Most "AI for property management" pitches start with a model that reads a leasing manager's inbox and "helps them keep up." That's fine until you realize the bottleneck isn't reading — it's that a leaky faucet, a dead furnace in January, and a "the porch light is out" all arrive at the same address, in the same font, with the same level of zero structure, and somebody has to decide which one is an emergency before a tenant is sitting in the cold.

So let's not point a model at a human's mailbox. Let's give the property its own mailbox — maintenance@oakwood-apartments.com as a first-class participant that receives every tenant request, decides how urgent it actually is, drops it in the right priority queue, loops in the right vendor, and emails the tenant a status update from the property's own address. No shared inbox, no human triaging at 11pm, no "did anyone see this one?"

I work on the Nylas CLI, so the terminal commands below are the exact ones I reach for when I stand one of these up.
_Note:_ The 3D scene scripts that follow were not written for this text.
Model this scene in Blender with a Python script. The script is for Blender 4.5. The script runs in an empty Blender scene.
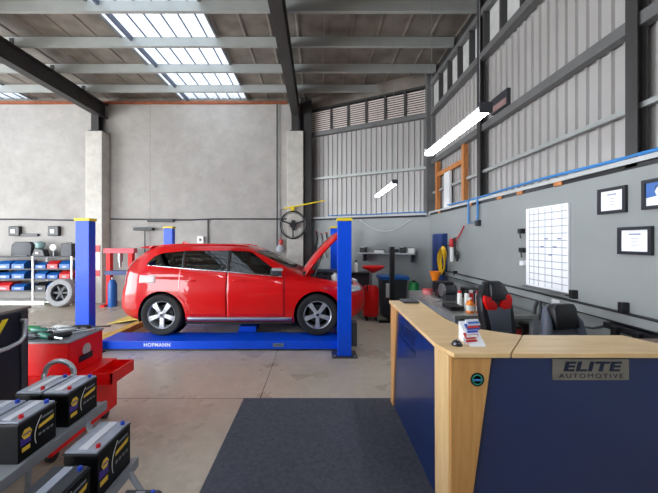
import bpy, bmesh, math, random
from mathutils import Vector, Matrix

random.seed(7)
C = bpy.context.scene.collection
R = math.radians
F, VX, VY, H = 310.0, 318.0, 241.0, 1.85      # focal length in pixels, vanishing point, eye height

# ------------------------------------------------------------------ camera
cam = bpy.data.cameras.new('camera')
cam.sensor_width = 36.0
cam.lens = 36.0 * F / 658.0
cam.shift_x = (329 - VX) / 658.0
cam.shift_y = -(246.5 - VY) / 658.0
cam.clip_start = 0.05
cam_o = bpy.data.objects.new('camera', cam)
cam_o.location = (0, 0, H)
cam_o.rotation_euler = (R(90), 0, 0)
C.objects.link(cam_o)
bpy.context.scene.camera = cam_o

# ------------------------------------------------------------------ sky, exposure
w = bpy.data.worlds.new('overcast_sky')
bpy.context.scene.world = w
w.use_nodes = True
bg = w.node_tree.nodes['Background']
bg.inputs[0].default_value = (0.90, 0.95, 1.0, 1)
bg.inputs[1].default_value = 10.5
vs = bpy.context.scene.view_settings
vs.view_transform = 'Standard'
vs.look = 'None'
vs.gamma = 1.0
vs.exposure = 0.56
vs.use_curve_mapping = False


def portal(name, loc, rot, sx, sy):
    l = bpy.data.lights.new(name, 'AREA')
    l.shape = 'RECTANGLE'
    l.size, l.size_y = sx, sy
    l.cycles.is_portal = True
    o = bpy.data.objects.new(name, l)
    o.location, o.rotation_euler = loc, rot
    C.objects.link(o)


DOOR_Y = -4.0
portal('doorway_daylight', (-9.0, DOOR_Y, 2.3), (R(90), 0, 0), 5.0, 4.6)
portal('side_door_daylight', (-14.0, 2.0, 2.3), (0, R(-90), 0), 4.6, 8.0)
portal('skylight_daylight', (-3.21, 2.8, 6.42), (0, 0, 0), 2.1, 13.6)
portal('skylight_daylight', (-9.9, 2.8, 6.42), (0, 0, 0), 2.1, 13.6)

# ------------------------------------------------------------------ materials


def lin(c):
    return tuple(((v / 255.0) / 12.92 if v / 255.0 <= 0.04045 else ((v / 255.0 + 0.055) / 1.055) ** 2.4) for v in c)


MATS = {}


def mat(name, rgb, rough=0.5, metal=0.0, var=0.06, scale=6.0, bump=0.0, bscale=60.0, coat=0.0, emit=None, estr=0.0, alpha=None, spec=None):
    if name in MATS:
        return MATS[name]
    m = bpy.data.materials.new(name)
    m.use_nodes = True
    nt = m.node_tree
    b = nt.nodes['Principled BSDF']
    c = lin(rgb)
    tc = nt.nodes.new('ShaderNodeTexCoord')
    if var > 0:
        n = nt.nodes.new('ShaderNodeTexNoise')
        n.inputs['Scale'].default_value = scale
        n.inputs['Detail'].default_value = 5
        nt.links.new(tc.outputs['Object'], n.inputs['Vector'])
        r = nt.nodes.new('ShaderNodeValToRGB')
        r.color_ramp.elements[0].position = 0.3
        r.color_ramp.elements[1].position = 0.7
        r.color_ramp.elements[0].color = tuple(max(0, v * (1 - var)) for v in c) + (1,)
        r.color_ramp.elements[1].color = tuple(min(1, v * (1 + var)) for v in c) + (1,)
        nt.links.new(n.outputs['Fac'], r.inputs['Fac'])
        nt.links.new(r.outputs['Color'], b.inputs['Base Color'])
    else:
        b.inputs['Base Color'].default_value = c + (1,)
    b.inputs['Roughness'].default_value = rough
    b.inputs['Metallic'].default_value = metal
    b.inputs['Coat Weight'].default_value = coat
    b.inputs['Coat Roughness'].default_value = 0.04
    if spec is not None:
        b.inputs['Specular IOR Level'].default_value = spec
    if emit:
        b.inputs['Emission Color'].default_value = lin(emit) + (1,)
        b.inputs['Emission Strength'].default_value = estr
    if alpha is not None:
        b.inputs['Alpha'].default_value = alpha
    if bump > 0:
        n2 = nt.nodes.new('ShaderNodeTexNoise')
        n2.inputs['Scale'].default_value = bscale
        n2.inputs['Detail'].default_value = 4
        nt.links.new(tc.outputs['Object'], n2.inputs['Vector'])
        bp = nt.nodes.new('ShaderNodeBump')
        bp.inputs['Strength'].default_value = bump
        bp.inputs['Distance'].default_value = 0.01
        nt.links.new(n2.outputs['Fac'], bp.inputs['Height'])
        nt.links.new(bp.outputs['Normal'], b.inputs['Normal'])
    MATS[name] = m
    return m


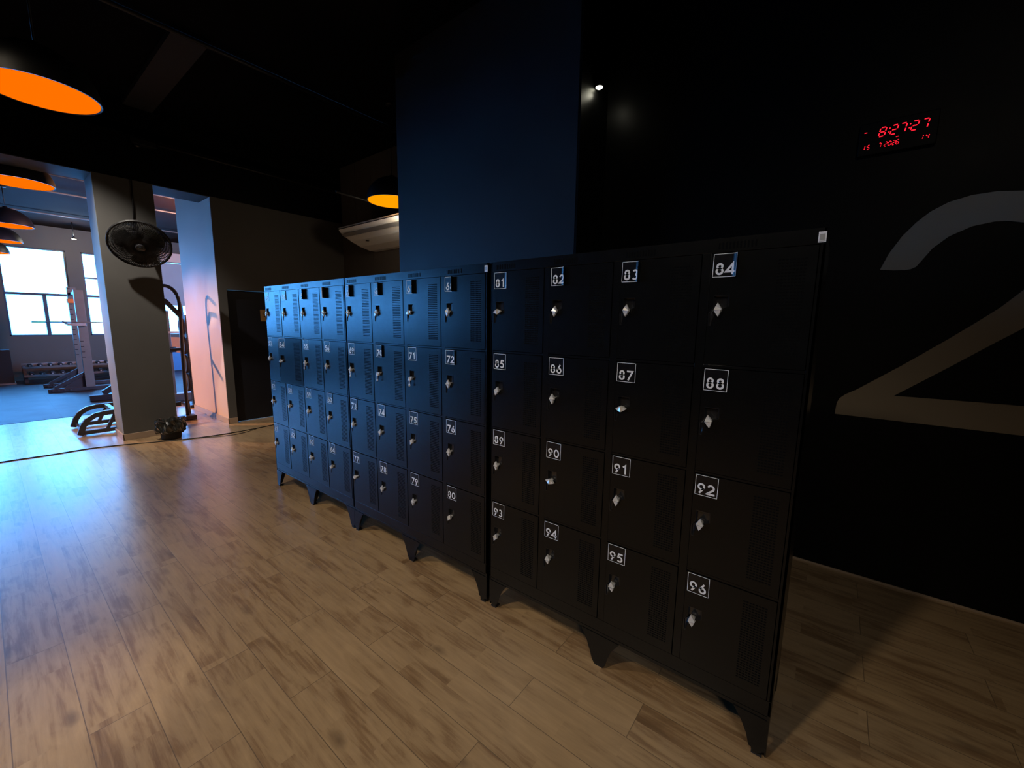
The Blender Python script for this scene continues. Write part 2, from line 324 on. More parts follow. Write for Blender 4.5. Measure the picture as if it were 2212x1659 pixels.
# back wall panels with joints
b = MB(); x = XF
for x0, x1 in ((-7.4, -6.93), (-6.922, -6.45), (-6.442, -5.2), (-5.192, -3.7)): b.box(x0, x1, 2.68, 2.74, 0, CH)
b.mi = 1; b.box(-7.4, -3.7, 2.685, 2.76, 0, CH); b.mi = 0
struct('wall_back', b, [M['panel_wall'], M['black_wall']], 'brown-grey panelled wall behind the air conditioner')
struct('wall_divider', MB().box(-3.88, -1.66, 1.30, 2.9, 0, CH), M['slate'], 'broad slate-blue pillar behind the lockers')
b = MB(); b.box(-1.66, -1.64, 1.302, 1.76, 0, CH); b.box(-1.66, RX1, 1.75, 1.9, 0, CH)
struct('wall_right', b, M['black_wall'], 'black wall with the large numeral')
struct('wall_end', MB().box(RX1, RX1 + .1, RY0, 1.9, 0, CH), M['black_wall'], 'black wall behind the camera')
struct('wall_front', MB().box(XF, RX1, RY0 - .1, RY0, 0, CH), M['black_wall'], 'black wall opposite the lockers')
# ceiling beam, pipe
struct('trim_2', MB().box(XF, -5.2, -0.26, 0.03, 4.34, CH), M['beam'], 'ceiling beam running towards the openings, lit underside put into its grey')
# skirting
b = MB(); b.box(XF, XF + .015, -0.645, -0.045, 0, .085); b.box(XB, XF + .015, -0.649, -0.634, 0, .085); b.box(XB, XF + .015, -0.046, -0.031, 0, .085)
struct('baseboard_column', b, M['skirting'], 'light wood skirting around the column', .002)
b = MB(); b.box(XF, XF + .015, .59, .72, 0, .09); b.box(-9.1, XF + .015, .585, .60, 0, .09); b.box(XF, XF + .015, 1.62, 2.68, 0, .09)
struct('baseboard_far', b, M['skirting'], 'light wood skirting of the far wall', .002)
struct('baseboard_right', MB().box(-1.64, RX1, 1.742, 1.75, 0, .012), M['skirting'], 'thin pale joint strip at the foot of the black wall')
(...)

Every concrete step gets the two-angle tour: the raw curl call and the nylas command that does the same thing.

What you actually get

An Agent Account is, underneath, just a Nylas grant with a grant_id. That's the whole trick, and it's worth sitting with: there's nothing new to learn on the data plane. Every grant-scoped endpoint you already know — Messages, Drafts, Threads, Folders, Attachments, Contacts, Calendars, Events — works against this grant exactly the way it works against a Gmail or Microsoft grant you got through OAuth. The provider is nylas instead of google, and that's the only difference your code sees.